Ti elenco alcuni dei concerti più importanti che abbiamo fatto:
il concerto di Vic vicino a Barcellona (eravamo stati invitati lì
tramite Arezzo Wave a cui avevamo suonato nel ’94), il concerto al
Salone della Musica a Torino con i Sustraia, il concerto del primo
maggio a Torino davanti a 25.000 persone, il concerto per “Torino
è la mia città e non voglio perderla” davanti a 18.000
persone, in Piazza Castello, prima delle elezioni che hanno fatto
sì che Chiamparino diventasse sindaco di Torino. Se la variabile
è quella del pubblico abbiamo fatto un sacco di concerti importanti.
D: Qual è stata la portata dell’operato del gruppo nella
situazione delle valli?
Secondo me prima che Lou Dalfin esistesse non c’era una consapevolezza
di alcun tipo, se non da parte di gruppi minimi e settari, di ciò
che volesse dire Occitania, non si conosceva addirittura nemmeno la
parola Occitania, occitanismo, quindi Lou Dalfin è stato la
leva, la chiave di volta di tutto questo secondo me.
D: C’è stata un’evoluzione nella composizione del pubblico?
Sì, con l’andare del tempo si è sempre più allargato
l’interesse per questa musica, anche gente che non era strettamente
interessata a risalire nelle valli, gente che non era associata strettamente
al luogo in cui si tiene il concerto viene ad ascoltarci, anche gente
che non capisce assolutamente nulla di occitano viene ad ascoltarci,
ad esempio i ragazzini di Torino oppure andiamo a fare un concerto
in Sicilia e funziona benissimo.
Anche nelle stesse vallate è cambiato il pubblico perché
Lou Dalfin è puù conosciuto di un tempo, è un
gruppo che suona e la ragione per cui vengono ad ascoltarlo non è
necessariamente legata all’aspetto culturale.

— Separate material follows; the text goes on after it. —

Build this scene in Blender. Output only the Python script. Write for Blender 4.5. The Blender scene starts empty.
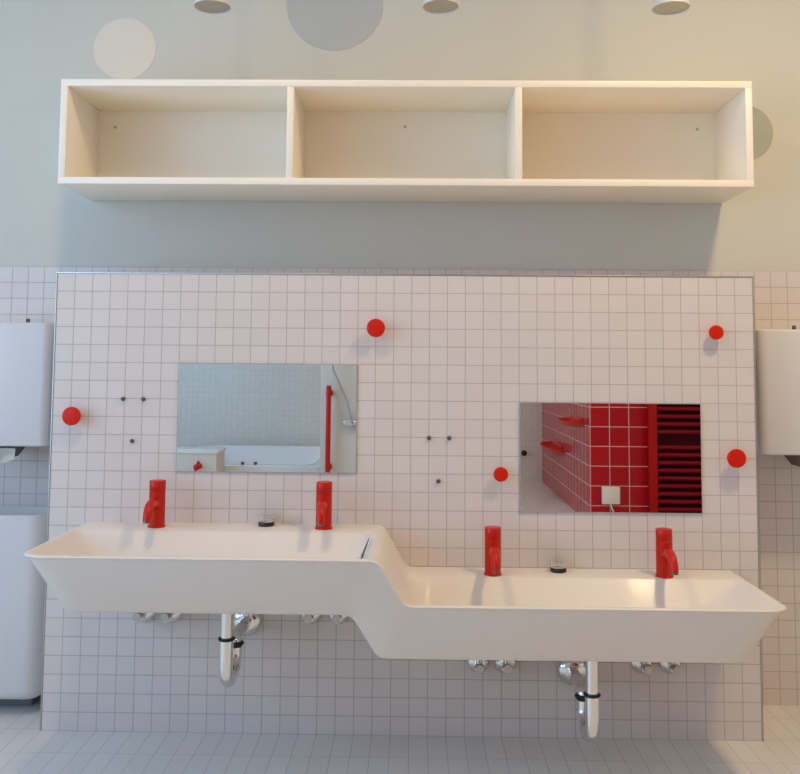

D: La politica occitanista: cosa ne pensi e qual è stato il
rapporto di Lou Dalfin con essa?
Ritorno un po’ a quello che ho detto prima: secondo me molto di ciò
che si fa adesso da un punto di vista politico (io comunque ammetto
di essere ignorantissimo riguardo a questo, abito a Cuneo e non faccio
parte di alcun movimento politico occitanista) penso che se non fosse
stato per l’opera de Lou Dalfin e di Sergio non avrebbe un riscontro
così ampio e la cultura occitana sarebbe conosciuta solo da
una ristretta parte della popolazione.